Instability in Sahel
The Sahel region is a large transition zone in Africa between the Sahara and Southern Africa. The countries surrounding this belt include Sudan, Niger, Nigeria, Mali and Chad. According to the Permanent Interstate Committee for Drought Control in the Sahel (CILSS), more than 100 million people will inhabit the region by the year 2020, and 200 million will live there by 2050. With such a huge influx of people in this land, the poverty-related problems and instability in the Sahel region need to be addressed.

News outlet Africa Renewal reported that in 2012, 18 million people suffered during a major food crisis in the Sahel region. Just the next year, 11 million were experiencing hunger, more than 10 percent of them being children.

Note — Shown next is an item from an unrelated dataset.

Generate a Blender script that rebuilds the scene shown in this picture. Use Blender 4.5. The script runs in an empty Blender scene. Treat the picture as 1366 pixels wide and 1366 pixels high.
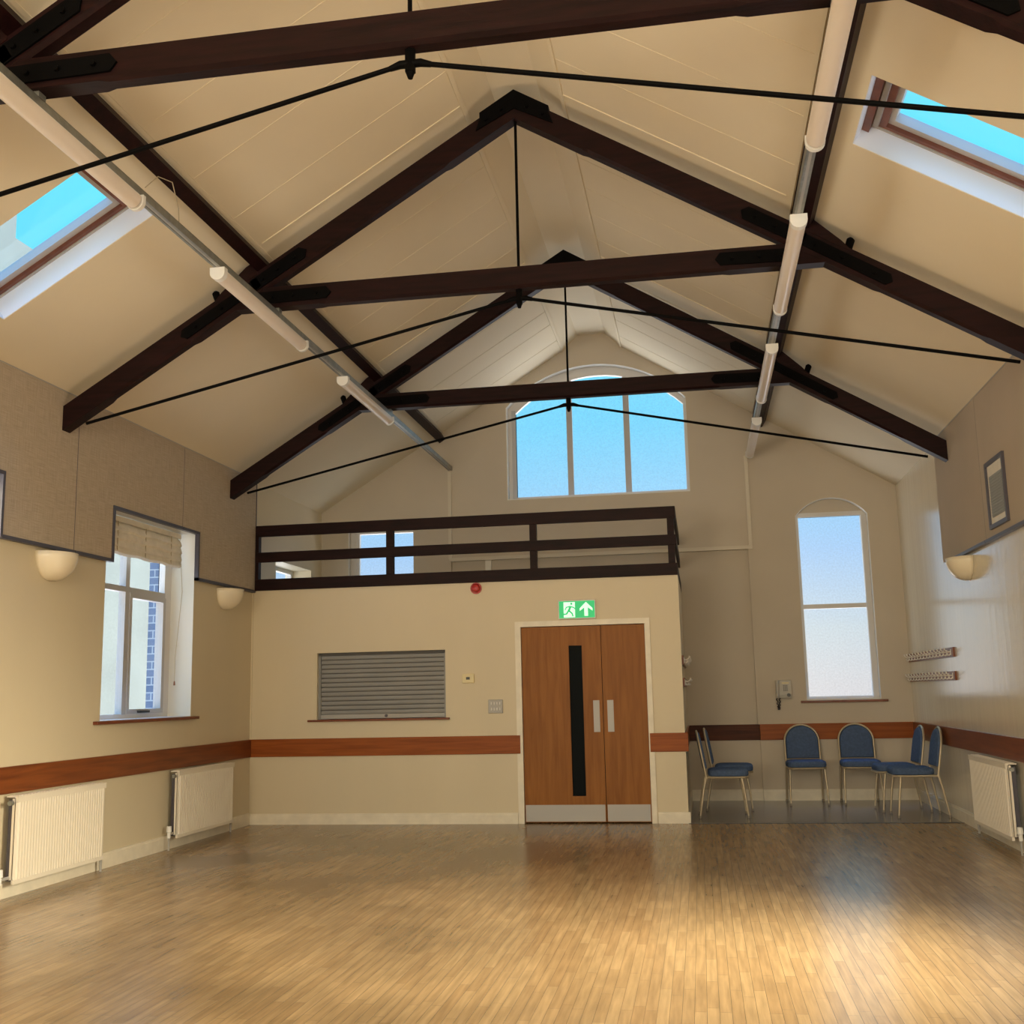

In a press release published by the U.N. in June, U.N. Deputy Secretary-General Amina Mohammed spoke to the joint Economic and Social Council-Peacebuilding Commission on the instability in the Sahel region. He claims that the Sahel region continues to deteriorate due to lack of government and harsh climate conditions; these countries sit right above the equator.

Currently, more than 30 million people in the Sahel region struggle with food insecurity. Terrorism affects many more citizens, driving out law enforcement and government forces. “Efforts to address [this] should be closely coordinated with the work of the United Nations Development Group and the Resident Coordinators of Sahel countries,” stated Mohammed. Not only is he calling for action, but Mohammed explains that action is already being taken.

The U.N. Security Council is deploying a G5 Sahel joint force of 5,000 military and police personnel to collaborate with another military in the area, such as the United Nations Multidimensional Integrated Stabilization Mission in Mali (MINUSMA). Together, they will continue to protect citizens and suppress terrorist violence.

Mohammed closed his address by stating, “the Secretary-General, his senior management and I, myself, are committed to improving the efficiency and effectiveness of the United Nations response to crises around the world.”

However, the U.N. isn’t the only organization committed to helping the Sahel region. The United States Agency for International Development (USAID) funds CILSS with around $3.4 million annually. Their mission, as stated on the USAID website, is “to devote efforts towards the search for food security and combating the effects of drought and desertification for a new ecological balance in the Sahel.”

The 2030 Sustainable Development Goals and many organizations are working to end instability in the Sahel region. With the objective of government reform, we will hopefully see goals reached before the end of 2030.